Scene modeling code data
•••••

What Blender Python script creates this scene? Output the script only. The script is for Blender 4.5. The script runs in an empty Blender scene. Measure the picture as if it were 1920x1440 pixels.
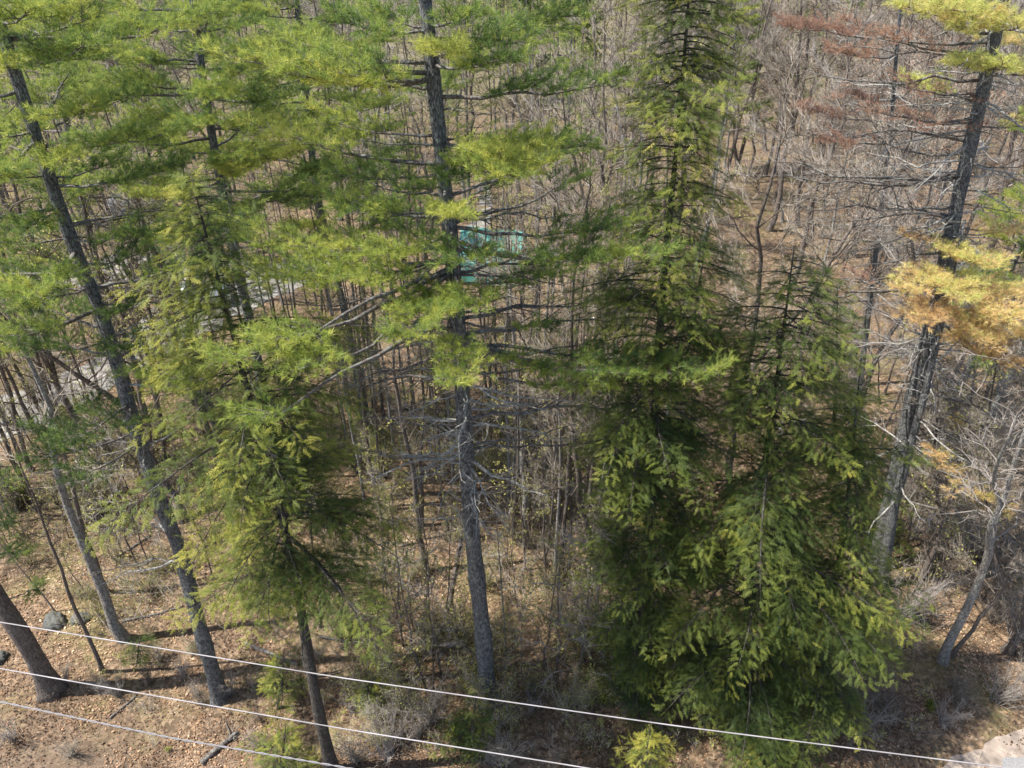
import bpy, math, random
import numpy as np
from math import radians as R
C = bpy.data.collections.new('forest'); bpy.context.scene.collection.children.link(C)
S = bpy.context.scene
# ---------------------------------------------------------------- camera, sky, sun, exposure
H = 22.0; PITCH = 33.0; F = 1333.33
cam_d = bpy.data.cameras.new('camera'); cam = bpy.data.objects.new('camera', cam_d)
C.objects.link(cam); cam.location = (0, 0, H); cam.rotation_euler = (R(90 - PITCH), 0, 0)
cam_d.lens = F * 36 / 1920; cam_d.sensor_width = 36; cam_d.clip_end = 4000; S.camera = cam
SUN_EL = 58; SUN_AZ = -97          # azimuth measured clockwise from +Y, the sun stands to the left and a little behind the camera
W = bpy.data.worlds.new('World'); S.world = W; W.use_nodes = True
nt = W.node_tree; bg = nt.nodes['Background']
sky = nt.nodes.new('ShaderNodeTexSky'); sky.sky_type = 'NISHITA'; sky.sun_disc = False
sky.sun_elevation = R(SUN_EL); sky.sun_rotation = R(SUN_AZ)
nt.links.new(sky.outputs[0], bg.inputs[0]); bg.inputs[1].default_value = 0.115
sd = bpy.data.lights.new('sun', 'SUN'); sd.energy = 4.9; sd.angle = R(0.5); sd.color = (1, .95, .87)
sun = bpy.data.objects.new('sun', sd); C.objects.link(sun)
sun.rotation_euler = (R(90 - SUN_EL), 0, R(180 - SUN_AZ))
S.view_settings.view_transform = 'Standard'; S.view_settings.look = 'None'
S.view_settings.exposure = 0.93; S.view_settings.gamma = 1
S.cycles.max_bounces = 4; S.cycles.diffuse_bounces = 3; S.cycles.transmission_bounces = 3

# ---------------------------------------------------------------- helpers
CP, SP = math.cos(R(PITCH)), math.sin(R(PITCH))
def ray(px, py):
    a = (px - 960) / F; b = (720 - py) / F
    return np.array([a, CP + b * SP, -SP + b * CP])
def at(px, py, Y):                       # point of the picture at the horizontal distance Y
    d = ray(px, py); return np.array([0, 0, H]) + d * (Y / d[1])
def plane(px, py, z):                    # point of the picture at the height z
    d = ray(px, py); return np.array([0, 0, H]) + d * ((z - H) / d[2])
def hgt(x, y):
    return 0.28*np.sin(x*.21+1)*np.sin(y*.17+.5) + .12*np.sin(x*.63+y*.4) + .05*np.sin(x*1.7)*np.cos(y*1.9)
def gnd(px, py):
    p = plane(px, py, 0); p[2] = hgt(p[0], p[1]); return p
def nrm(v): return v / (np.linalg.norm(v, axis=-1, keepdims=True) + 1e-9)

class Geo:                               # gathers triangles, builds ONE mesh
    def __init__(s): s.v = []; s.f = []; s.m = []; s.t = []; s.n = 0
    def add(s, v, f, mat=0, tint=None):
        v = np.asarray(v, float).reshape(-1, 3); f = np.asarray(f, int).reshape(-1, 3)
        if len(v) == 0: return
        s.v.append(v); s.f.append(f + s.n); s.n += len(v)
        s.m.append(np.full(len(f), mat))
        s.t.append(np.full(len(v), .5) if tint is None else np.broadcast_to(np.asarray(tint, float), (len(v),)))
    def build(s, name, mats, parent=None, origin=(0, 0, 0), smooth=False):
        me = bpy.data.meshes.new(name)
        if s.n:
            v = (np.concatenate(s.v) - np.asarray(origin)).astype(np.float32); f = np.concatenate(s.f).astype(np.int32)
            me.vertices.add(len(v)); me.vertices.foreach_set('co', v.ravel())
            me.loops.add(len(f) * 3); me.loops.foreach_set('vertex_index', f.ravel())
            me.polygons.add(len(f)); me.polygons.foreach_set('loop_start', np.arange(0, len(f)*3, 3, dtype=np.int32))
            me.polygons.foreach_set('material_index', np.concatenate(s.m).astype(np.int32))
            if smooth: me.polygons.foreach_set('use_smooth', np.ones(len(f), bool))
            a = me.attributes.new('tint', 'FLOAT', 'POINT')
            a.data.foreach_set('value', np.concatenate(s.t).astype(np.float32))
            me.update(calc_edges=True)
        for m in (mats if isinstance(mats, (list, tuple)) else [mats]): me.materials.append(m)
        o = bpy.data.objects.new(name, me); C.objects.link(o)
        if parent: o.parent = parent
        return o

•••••

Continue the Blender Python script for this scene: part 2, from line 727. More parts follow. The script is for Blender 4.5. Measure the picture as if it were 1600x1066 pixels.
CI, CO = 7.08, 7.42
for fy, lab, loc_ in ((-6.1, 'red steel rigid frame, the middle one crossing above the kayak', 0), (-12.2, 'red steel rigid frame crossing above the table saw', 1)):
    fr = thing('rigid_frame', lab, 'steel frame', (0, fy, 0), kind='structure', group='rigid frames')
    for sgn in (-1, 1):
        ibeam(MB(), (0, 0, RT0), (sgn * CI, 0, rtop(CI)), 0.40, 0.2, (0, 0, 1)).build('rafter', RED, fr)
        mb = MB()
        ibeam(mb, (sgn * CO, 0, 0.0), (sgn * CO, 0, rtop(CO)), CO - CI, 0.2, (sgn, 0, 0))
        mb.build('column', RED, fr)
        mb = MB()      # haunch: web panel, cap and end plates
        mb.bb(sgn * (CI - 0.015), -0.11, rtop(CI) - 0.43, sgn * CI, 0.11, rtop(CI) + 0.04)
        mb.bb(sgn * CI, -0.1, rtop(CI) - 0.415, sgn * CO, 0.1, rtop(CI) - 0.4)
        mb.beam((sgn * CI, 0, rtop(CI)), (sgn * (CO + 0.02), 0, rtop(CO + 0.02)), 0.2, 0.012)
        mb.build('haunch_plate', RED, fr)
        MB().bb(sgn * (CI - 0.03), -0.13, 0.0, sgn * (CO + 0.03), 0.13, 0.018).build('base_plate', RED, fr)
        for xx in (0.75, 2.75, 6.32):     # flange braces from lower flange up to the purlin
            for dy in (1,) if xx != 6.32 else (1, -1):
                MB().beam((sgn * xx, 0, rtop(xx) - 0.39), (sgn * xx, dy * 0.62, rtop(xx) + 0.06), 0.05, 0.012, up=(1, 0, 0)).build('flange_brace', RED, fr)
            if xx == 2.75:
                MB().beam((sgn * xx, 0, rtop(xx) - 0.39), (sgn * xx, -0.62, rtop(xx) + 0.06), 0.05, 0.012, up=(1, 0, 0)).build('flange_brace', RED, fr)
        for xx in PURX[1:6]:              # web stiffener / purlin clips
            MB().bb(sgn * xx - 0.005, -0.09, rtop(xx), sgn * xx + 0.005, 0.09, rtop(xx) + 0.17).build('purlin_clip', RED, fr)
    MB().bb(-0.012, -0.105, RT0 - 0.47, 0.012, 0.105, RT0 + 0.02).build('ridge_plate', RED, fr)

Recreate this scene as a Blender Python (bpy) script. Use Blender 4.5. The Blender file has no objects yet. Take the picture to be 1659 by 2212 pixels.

•••••

TASK REQUIREMENTS: From the line with "What Blender Python" to the line with "S.cycles.max_bounces = 4;", set down those lines word for word and only those, counting both ends. Pictures stay out of the copy.

RESPONSE TO THIS TASK:
What Blender Python script creates this scene? Output the script only. The script is for Blender 4.5. The script runs in an empty Blender scene. Measure the picture as if it were 1920x1440 pixels.
import bpy, math, random
import numpy as np
from math import radians as R
C = bpy.data.collections.new('forest'); bpy.context.scene.collection.children.link(C)
S = bpy.context.scene
# ---------------------------------------------------------------- camera, sky, sun, exposure
H = 22.0; PITCH = 33.0; F = 1333.33
cam_d = bpy.data.cameras.new('camera'); cam = bpy.data.objects.new('camera', cam_d)
C.objects.link(cam); cam.location = (0, 0, H); cam.rotation_euler = (R(90 - PITCH), 0, 0)
cam_d.lens = F * 36 / 1920; cam_d.sensor_width = 36; cam_d.clip_end = 4000; S.camera = cam
SUN_EL = 58; SUN_AZ = -97          # azimuth measured clockwise from +Y, the sun stands to the left and a little behind the camera
W = bpy.data.worlds.new('World'); S.world = W; W.use_nodes = True
nt = W.node_tree; bg = nt.nodes['Background']
sky = nt.nodes.new('ShaderNodeTexSky'); sky.sky_type = 'NISHITA'; sky.sun_disc = False
sky.sun_elevation = R(SUN_EL); sky.sun_rotation = R(SUN_AZ)
nt.links.new(sky.outputs[0], bg.inputs[0]); bg.inputs[1].default_value = 0.115
sd = bpy.data.lights.new('sun', 'SUN'); sd.energy = 4.9; sd.angle = R(0.5); sd.color = (1, .95, .87)
sun = bpy.data.objects.new('sun', sd); C.objects.link(sun)
sun.rotation_euler = (R(90 - SUN_EL), 0, R(180 - SUN_AZ))
S.view_settings.view_transform = 'Standard'; S.view_settings.look = 'None'
S.view_settings.exposure = 0.93; S.view_settings.gamma = 1
S.cycles.max_bounces = 4; S.cycles.diffuse_bounces = 3; S.cycles.transmission_bounces = 3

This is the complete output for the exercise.